Dieser Riese ist ein Kämpfer. Ernest Hemingway hat bei unzähligen Gelegenheiten Mut und Tapferkeit bewiesen. Schon als junger Mann von 18 Jahren hat er das Idyll der Vorstadt verlassen und das Abenteuer gesucht. Am eigenen Leib hat er erforschen wollen, wo die Grenzen des Menschen liegen.
Schon als junger Sanitätsfahrer im Ersten Weltkrieg, wo sein Leben an der Veneto-Front auf dem Spiel stand. Und später war er überall dort, wo es krachte und knallte. Im Hürtgenwald in Deutschland während des Zweiten Weltkriegs, in Spanien, wo sich Brüder und Freunde im Bürgerkrieg gegenseitig abschlachteten, und auf Kuba, wo Rebellen seit Jahren gegen korrupte Machthaber kämpften.
Ein unruhiger Charakter bummelt durch die Welt. Italien, Paris, Spanien, Afrika, Kuba. Sein Heimatland kriegt ihn nur sporadisch zu Gesicht. Auch schreibt er lieber über die Ferne. Er hätte Hausarzt in Oak Park werden können, so waren die Pläne der Eltern in Chicago. Doch er hatte andere Vorstellungen. Seine Suche gilt dem Kern der Evolution, er sucht tief und weit, draußen und drinnen.
Besonders am Wasser erhofft sich Ernest Hemingway Antworten auf seine Fragen. Am Meer und an den Flüssen denkt er über die wichtigen Themen seiner Welt nach: über die Freude am Leben und über die wahre Liebe. Und er denkt auch über den Tod nach. Liebe, Leben und Tod sind die Herausforderungen, die uns alle beschäftigen. Und sie sind die Themen seiner Bücher.

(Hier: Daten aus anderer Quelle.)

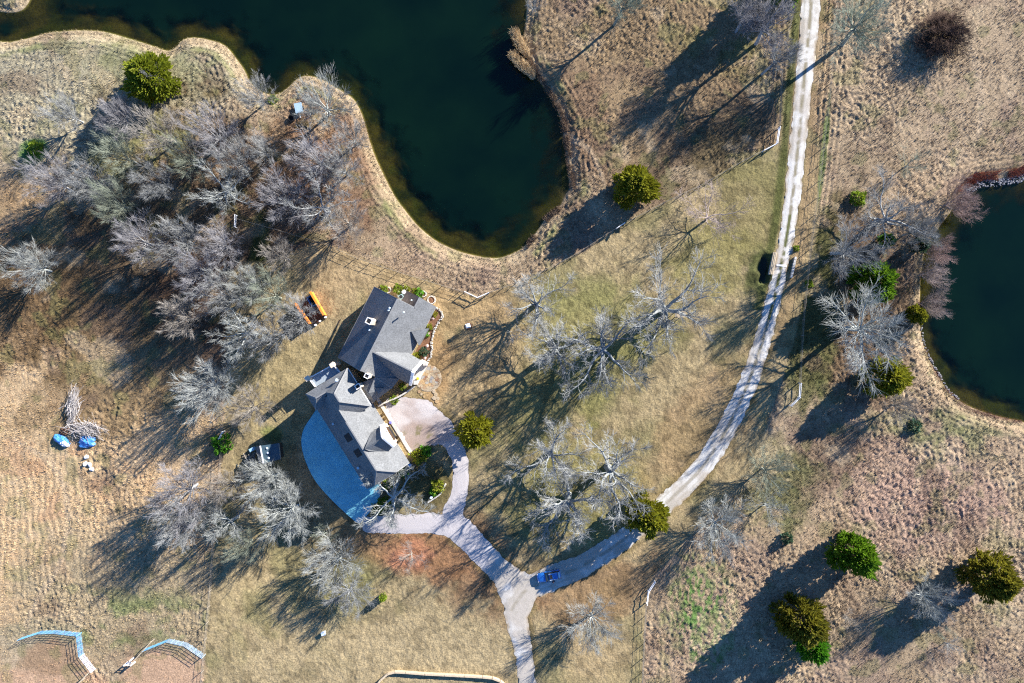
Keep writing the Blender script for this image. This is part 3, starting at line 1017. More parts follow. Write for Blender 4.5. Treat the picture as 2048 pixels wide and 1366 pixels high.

Die Nähe zum Menschen und seinen Fragen mag erklären, warum dieser Nobelpreisträger so große Spuren hinterlassen hat, während die Namen anderer Preisträger aus jenen Jahren kaum noch in Erinnerung geblieben sind. Und, auch das ist außergewöhnlich in der Weltliteratur, Ernest Hemingways Geschichten werden mit großer Hingabe verschlungen, vor allem von einfachen Menschen.
Selbst Männer und Frauen, die sonst keine begeisterten Leser sind, kennen und schätzen ihn, erliegen der Faszination seiner Geschichten und Romane. Ernest Hemingway, den seine Freunde liebevoll Papa nennen, ist nicht unbedingt ein Schriftsteller für den gebildeten Adel. Ganz im Gegenteil. Ernest Hemingway mag die einfachen Leute, was in diesem so kultivierten Stand ungewöhnlich ist, und die einfachen Leute mögen ihn.
Diesem Hallodri ist es wie keinem anderen gelungen, die Zerrissenheit der menschlichen Existenz zu erkennen und sie verständlich zwischen zwei Buchdeckel zu quetschen. Denn er hat sie mit jeder Pore seines Daseins erlebt und erspürt. Die hehren Ideale der Jugend und die kleinen und großen Sehnsüchte des Erwachsenenlebens, vor allem die Lust an der Liebe und die Bewahrung der Selbstachtung.
Der hemdsärmelige Amerikaner aus dem Mittleren Westen hat auch über die menschliche Unsicherheit und Angst geschrieben und darüber, dass wir am Ende mit leeren Händen dastehen. Aber dass wir die Achtung vor uns selbst nicht verlieren dürfen, was immer geschehen mag. Das ist seine wichtigste Botschaft. A man can be destroyed but not defeated.
Ein Mensch kann vernichtet werden, aber nicht besiegt. So lautet sein Credo. Die Würde jedes Menschen ist unantastbar. Man selbst muss am meisten darauf achtgeben. Seine Bücher bohren sich gewaltig in die Seele der Menschen hinein. So wie seine Prosa frei ist von jedem Schnickschnack, so sind es seine Themen. Deshalb kann man ihn noch heute lesen, seine Botschaften erscheinen zeitlos.